# TASK BRIEF:
Wherever the word "parts" appears in a line, copy that line.

# PROVIDED DATA:
%%

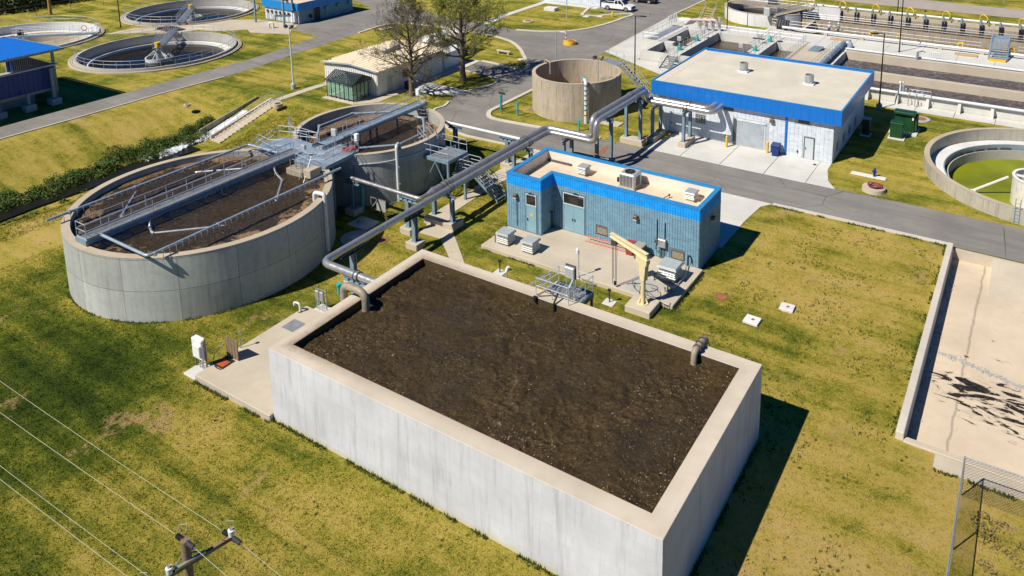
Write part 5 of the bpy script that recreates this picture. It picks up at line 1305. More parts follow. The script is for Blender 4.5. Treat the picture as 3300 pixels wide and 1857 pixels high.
B().add([(FX0 + .06, FY0 + .3, 5.38), (FX0 + .06, FY1 - .2, 5.38), (FX0 + .9, FY1 - .9, 5.13), (FX0 + .9, FY0 + .15, 5.13)], [(0, 3, 2, 1)]).build('roof_cant', M['cream_wall'], lb)
tr = B().box(FX0 - .02, FX1 + .02, FY0 - .02, FY0 + .14, FZ1, FZ1 + .05).box(FX0 - .02, FX1 + .02, FY1 - .14, FY1 + .02, FZ1, FZ1 + .05).box(FX0 - .02, FX0 + .14, FY0 + .14, FY1 - .14, FZ1, FZ1 + .05).box(FX1 - .14, FX1 + .02, FY0 + .14, FY1 - .14, FZ1, FZ1 + .05)
tr.build('fascia_cap', M['trim_blue'], lb)
for i, (x, y) in enumerate(((-27.0, 80.5), (-19.7, 79.6))):
    t = thing('roof_fan', 'steel roof fan stack on the large flat roof, ' + ('left one of the two' if i == 0 else 'right one of the two'), 'roof fan', (x, y, 5.12))
    B().bbox(x - .55, x + .55, y - .45, y + .45, 5.12, 5.3, .02).build('kerb', M['white'], t)
    for a in range(4): B().cyl((x + .4 * math.cos(a * 1.57 + .78), y + .4 * math.sin(a * 1.57 + .78), 5.3), (x + .4 * math.cos(a * 1.57 + .78), y + .4 * math.sin(a * 1.57 + .78), 5.5), .12, 10).build('foot', M['steel'], t)
    B().ring(x, y, .40, .44, 5.35, 6.15, 28).build('stack', M['steel'], t, True); B().disc(x, y, .41, 5.8, 28).build('damper', M['dark'], t)
for a in (0,):
    B().box(-24.98, -21.82, LY0 - .04, LY0 + .05, .05, 2.78).build('door_recess', M['grey_door'], lb)
rd = B().box(-24.75, -22.0, LY0 - .06, LY0 - .045, .05, 2.6).build('roller_door', M['grey_door'], lb)
for i in range(13): B().box(-24.75, -22.0, LY0 - .072, LY0 - .06, .07 + .195 * i, .25 + .195 * i).build('slat', plain('roller_slat_grey', (.36, .40, .43), .45) if i == 0 else bpy.data.materials['roller_slat_grey'], rd)
B().box(-25.1, -24.76, LY0 - .12, LY0 - .03, .05, 2.75).build('door_jamb', M['galv_dark'], lb)
B().box(-24.75, -21.8, LY0 - .12, LY0 - .03, 2.62, 2.78).build('door_head', M['block_big'], lb)
door(lb, -18.05, -17.1, LY0 - .03, .05, 2.2, M['grey_door'], 1, None, False, M['galv_dark'])
door(lb, -31.9, -30.6, LY0 - .03, .05, 2.25, M['grey_door'], 1, None, False, M['grey_door'])
gw = B().box(-29.15, -28.05, LY0 - .01, LY0 + .0, 1.55, 2.5).build('glass_block_window', M['dark_glass'], lb)
gp_ = B()
for i in range(7): gp_.box(-29.15 + .18 * i, -29.13 + .18 * i, LY0 - .025, LY0 - .01, 1.55, 2.5)
for i in range(6): gp_.box(-29.15, -28.05, LY0 - .03, LY0 - .025, 1.55 + .186 * i, 1.57 + .186 * i)
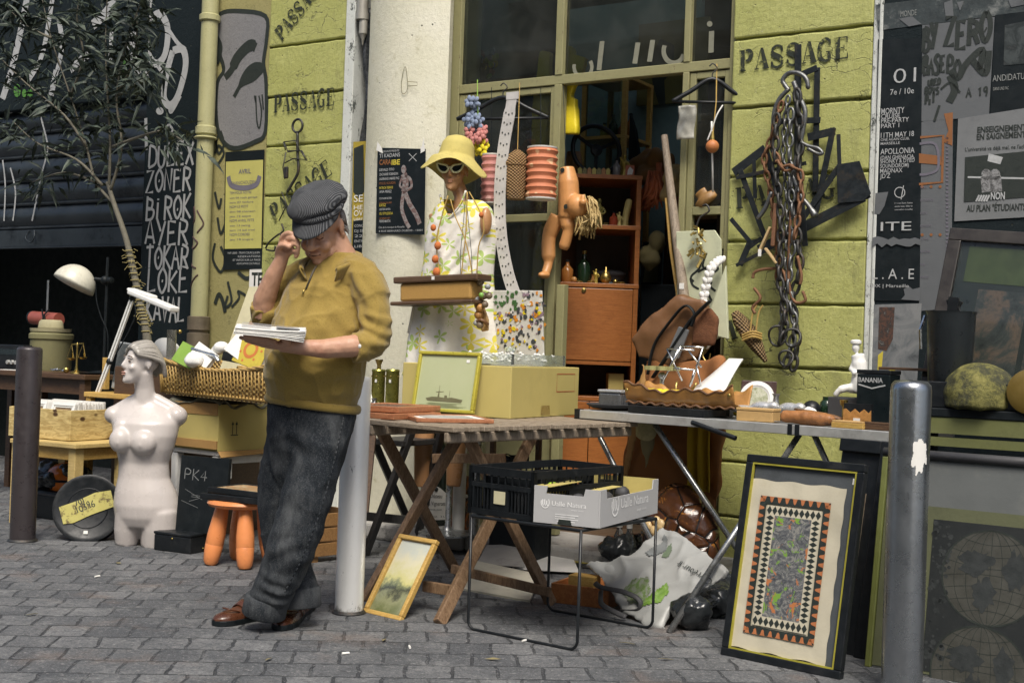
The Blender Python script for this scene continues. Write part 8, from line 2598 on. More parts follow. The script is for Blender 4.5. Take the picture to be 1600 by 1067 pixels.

%%

# RESPONSE FOR THIS EXERCISE:
Write part 5 of the bpy script that recreates this picture. It picks up at line 1305. More parts follow. The script is for Blender 4.5. Treat the picture as 3300 pixels wide and 1857 pixels high.
The Blender Python script for this scene continues. Write part 8, from line 2598 on. More parts follow. The script is for Blender 4.5. Take the picture to be 1600 by 1067 pixels.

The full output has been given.